NVIDIA Develops Autonomous Driving For Jaguar Land Rover 2025

NVIDIA Develops Autonomous Driving For Jaguar Land Rover 2025

Self-driving, intelligent vehicles may no longer just be found in sci-fi movies in the coming years. NVIDIA has partnered with Jaguar Land Rover (JLR), with the car manufacturers committing to Autonomous Driving capabilities and other smart features by 2025. This promise builds on the NVIDIA Drive Hyperion technology that the company unveiled last year. We’ll now break down how this all works, in simple terms.

The NVIDIA Drive Hyperion 8 is the overall platform to be physically installed on motor vehicles, providing it with the ability to take on hardware and software to achieve a singular goal. This includes all the sensors necessary to function, as well as the necessary tools for processing power and computing. It makes sure all the individual parts work in symphony. The company makes a comparison to the human body, with the Hyperion acting as the central nervous system.

The platform is built to be flexible in order to meet the differing needs of car markets and manufacturers across the planet. This means that it could operate in conjunction with current safety systems created in-house by the world’s largest carmakers – turning the platform into what exactly they need it to be.

Another example of why this is useful correlates to national policy regarding driverless vehicles. The laws in some states or countries could mandate different levels of driver involvement. A market that allows for a fully driverless system would require additional hardware/software as compared to another that requires a driver to stay in control (not too far away from what Tesla is currently doing). If so, then a vehicle developed for the latter market could save on costs due to less tech being implanted onto the platform, which will also lead to a cheaper price on showroom floors.

Moving on to the brain of the platform (as mentioned by VP for Automotive Danny Shapiro) is NVIDIA’s Orin chipset. This powerful CPU will handle the brunt of the processing required to keep everything in check. It can currently power up to Level 4 AI Driving Intelligence. With that level, human intervention is kept to a minimum. If the vehicle requests the driver’s assistance but doesn’t receive an answer, then it will automatically find a safe spot to pull over. This requires prior geomapping, which means that early iterations of this level of driverless technology could only be activated in predetermined areas. Keep in mind that the top level is currently at 5, which has almost no driver involvement if at all.

Sensors in the default setup include 12 cameras, nine radars, 12 ultrasonics, and one front-facing lidar sensor. These have been co-developed with industry giants, while the sensor specifically was manufactured from the ground-up by class-leader Luminar.

NVIDIA is currently selling this as a package to car manufacturers who wish to tinker with the software for their own purposes.

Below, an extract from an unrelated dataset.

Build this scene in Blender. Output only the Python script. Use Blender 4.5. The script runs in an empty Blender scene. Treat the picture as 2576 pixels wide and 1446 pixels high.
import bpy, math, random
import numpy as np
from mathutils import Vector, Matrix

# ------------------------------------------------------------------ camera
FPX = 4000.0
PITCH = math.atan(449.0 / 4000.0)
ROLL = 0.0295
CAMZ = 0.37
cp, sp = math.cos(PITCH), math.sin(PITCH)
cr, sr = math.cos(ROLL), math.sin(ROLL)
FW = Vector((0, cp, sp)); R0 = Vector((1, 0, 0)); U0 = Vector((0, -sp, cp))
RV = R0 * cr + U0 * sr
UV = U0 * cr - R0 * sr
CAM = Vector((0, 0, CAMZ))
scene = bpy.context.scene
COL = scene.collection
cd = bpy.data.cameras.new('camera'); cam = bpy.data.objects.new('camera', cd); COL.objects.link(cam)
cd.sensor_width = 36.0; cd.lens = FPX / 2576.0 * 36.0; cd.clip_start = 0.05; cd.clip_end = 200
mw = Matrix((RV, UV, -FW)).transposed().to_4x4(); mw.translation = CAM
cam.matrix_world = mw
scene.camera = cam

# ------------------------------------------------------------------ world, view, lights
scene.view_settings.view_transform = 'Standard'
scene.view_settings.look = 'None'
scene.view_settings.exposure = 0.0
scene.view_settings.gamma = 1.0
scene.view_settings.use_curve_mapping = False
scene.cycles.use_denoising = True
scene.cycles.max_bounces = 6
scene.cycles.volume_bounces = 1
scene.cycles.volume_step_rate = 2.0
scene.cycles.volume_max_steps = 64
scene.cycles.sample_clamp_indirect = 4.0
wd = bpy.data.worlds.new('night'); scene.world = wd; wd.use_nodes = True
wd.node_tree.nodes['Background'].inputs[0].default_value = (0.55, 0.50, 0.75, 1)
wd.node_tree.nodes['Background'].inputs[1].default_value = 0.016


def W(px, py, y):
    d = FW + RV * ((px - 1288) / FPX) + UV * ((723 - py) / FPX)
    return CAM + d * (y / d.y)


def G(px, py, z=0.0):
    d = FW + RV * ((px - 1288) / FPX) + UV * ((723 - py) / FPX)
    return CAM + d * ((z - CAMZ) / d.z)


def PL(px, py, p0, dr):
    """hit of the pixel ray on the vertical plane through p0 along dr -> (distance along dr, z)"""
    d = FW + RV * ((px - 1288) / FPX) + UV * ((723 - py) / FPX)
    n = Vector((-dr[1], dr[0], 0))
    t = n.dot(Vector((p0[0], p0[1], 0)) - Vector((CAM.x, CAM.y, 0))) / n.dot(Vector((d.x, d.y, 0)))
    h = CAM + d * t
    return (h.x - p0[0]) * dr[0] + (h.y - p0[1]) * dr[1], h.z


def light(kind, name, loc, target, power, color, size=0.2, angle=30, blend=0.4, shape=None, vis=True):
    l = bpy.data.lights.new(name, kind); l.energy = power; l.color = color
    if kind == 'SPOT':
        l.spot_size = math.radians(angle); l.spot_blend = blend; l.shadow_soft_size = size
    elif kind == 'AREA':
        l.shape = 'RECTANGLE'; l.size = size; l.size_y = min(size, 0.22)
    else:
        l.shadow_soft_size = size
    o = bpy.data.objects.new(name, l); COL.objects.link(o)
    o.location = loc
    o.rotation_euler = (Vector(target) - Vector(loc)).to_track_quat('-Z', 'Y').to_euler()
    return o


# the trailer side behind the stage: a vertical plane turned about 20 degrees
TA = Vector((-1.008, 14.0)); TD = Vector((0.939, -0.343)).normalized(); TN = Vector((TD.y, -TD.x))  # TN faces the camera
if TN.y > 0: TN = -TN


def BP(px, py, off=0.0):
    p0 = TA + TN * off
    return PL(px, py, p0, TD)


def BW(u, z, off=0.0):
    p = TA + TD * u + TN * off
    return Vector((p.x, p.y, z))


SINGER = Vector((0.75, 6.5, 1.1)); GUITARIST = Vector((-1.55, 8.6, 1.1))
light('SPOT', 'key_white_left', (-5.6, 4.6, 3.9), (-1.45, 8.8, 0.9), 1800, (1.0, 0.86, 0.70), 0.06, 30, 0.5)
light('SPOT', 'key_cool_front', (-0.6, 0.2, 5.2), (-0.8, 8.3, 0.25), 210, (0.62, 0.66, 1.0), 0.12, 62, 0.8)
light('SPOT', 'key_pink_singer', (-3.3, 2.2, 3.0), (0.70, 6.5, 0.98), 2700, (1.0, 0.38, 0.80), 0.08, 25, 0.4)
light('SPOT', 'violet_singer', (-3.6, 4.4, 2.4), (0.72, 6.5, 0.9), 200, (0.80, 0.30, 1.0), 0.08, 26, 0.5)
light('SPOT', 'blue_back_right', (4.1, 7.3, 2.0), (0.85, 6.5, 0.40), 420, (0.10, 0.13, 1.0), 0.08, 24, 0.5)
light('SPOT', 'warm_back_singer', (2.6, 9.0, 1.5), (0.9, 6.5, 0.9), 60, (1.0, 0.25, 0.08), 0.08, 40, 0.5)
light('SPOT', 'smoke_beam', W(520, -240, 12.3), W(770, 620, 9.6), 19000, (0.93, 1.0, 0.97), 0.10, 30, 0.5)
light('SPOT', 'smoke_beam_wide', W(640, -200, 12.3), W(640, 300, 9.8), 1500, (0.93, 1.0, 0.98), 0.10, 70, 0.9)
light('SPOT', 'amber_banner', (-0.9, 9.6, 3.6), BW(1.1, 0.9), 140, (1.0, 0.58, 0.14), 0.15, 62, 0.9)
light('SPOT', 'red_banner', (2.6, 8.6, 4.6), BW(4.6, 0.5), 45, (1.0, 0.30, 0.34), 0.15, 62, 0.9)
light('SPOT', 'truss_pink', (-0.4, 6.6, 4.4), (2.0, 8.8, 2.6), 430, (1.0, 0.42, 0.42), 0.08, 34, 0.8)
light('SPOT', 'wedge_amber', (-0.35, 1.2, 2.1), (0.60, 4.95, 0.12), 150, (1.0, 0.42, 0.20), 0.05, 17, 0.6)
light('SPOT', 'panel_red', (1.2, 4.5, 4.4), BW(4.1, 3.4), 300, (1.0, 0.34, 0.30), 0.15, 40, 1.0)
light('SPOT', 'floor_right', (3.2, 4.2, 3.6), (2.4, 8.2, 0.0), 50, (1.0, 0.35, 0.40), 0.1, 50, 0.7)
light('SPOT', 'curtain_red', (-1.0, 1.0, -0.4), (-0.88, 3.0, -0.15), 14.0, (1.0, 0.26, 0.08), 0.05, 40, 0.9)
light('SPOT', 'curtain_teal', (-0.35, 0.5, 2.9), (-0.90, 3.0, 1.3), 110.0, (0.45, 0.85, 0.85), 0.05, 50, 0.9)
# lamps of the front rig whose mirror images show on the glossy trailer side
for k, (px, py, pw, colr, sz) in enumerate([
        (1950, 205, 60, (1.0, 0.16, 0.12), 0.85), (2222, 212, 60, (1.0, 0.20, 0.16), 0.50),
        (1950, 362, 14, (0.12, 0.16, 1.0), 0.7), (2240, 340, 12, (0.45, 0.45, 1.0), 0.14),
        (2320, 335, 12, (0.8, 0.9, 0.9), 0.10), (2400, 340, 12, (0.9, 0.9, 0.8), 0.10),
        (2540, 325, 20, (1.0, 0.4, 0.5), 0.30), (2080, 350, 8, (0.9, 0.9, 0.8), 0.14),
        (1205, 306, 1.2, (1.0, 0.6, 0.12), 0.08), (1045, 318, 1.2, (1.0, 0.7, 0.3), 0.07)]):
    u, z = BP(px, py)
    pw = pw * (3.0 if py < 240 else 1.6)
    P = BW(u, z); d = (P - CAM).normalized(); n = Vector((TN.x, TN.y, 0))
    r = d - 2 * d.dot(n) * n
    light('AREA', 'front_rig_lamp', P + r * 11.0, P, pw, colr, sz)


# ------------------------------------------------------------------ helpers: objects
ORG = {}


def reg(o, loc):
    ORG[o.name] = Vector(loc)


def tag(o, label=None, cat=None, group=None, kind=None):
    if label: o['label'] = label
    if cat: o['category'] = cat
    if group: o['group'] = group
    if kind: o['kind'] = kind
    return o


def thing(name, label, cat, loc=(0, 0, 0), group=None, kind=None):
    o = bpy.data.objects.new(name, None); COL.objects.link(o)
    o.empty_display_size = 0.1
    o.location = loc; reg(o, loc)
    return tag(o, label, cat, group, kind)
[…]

As such, each kit comes with NVIDIA Ampere GPUs for testing and DriveWorks Sensor Abstraction Layer programming can easily adapt to changes in hardware sensor configurations.

JLR has spoken out about implementing the NVIDIA Drive Hyperion platform into most, if not all their new vehicles by 2025. In just a span of 3 years, we could be seeing a JLR showroom full of autonomous vehicles. They’ve even partnered with Waymo, another expert in the autonomous driving industry.

However, as of now, they’re still on the fence about whether to install Level 3 or 4. Many manufacturers have announced their intention to skip Level 3 because it poses a danger to the vehicle’s occupants. Unlike the Level 4 setting which automatically pulls over when a driver is not responsive, Level 3 vehicles will forcefully shut off autopilot if the driver does not respond to a warning for takeover. However, they can be activated in more areas that don’t require as much prior mapping.

With all this news, we have a glimpse of what the future of self-driving technology looks like. Jaguar Land Rover has promised both this NVIDIA implementation and a full EV lineup in the same year, while Tesla, Ford, Volvo, the VAG group, and others are also in the rat race to develop driverless technology.

Internal combustion vehicles from JLR might be a thing of the past very soon.

As a car enthusiast though, I’m not sure if I’d turn those features on for a majority of the time. Will you?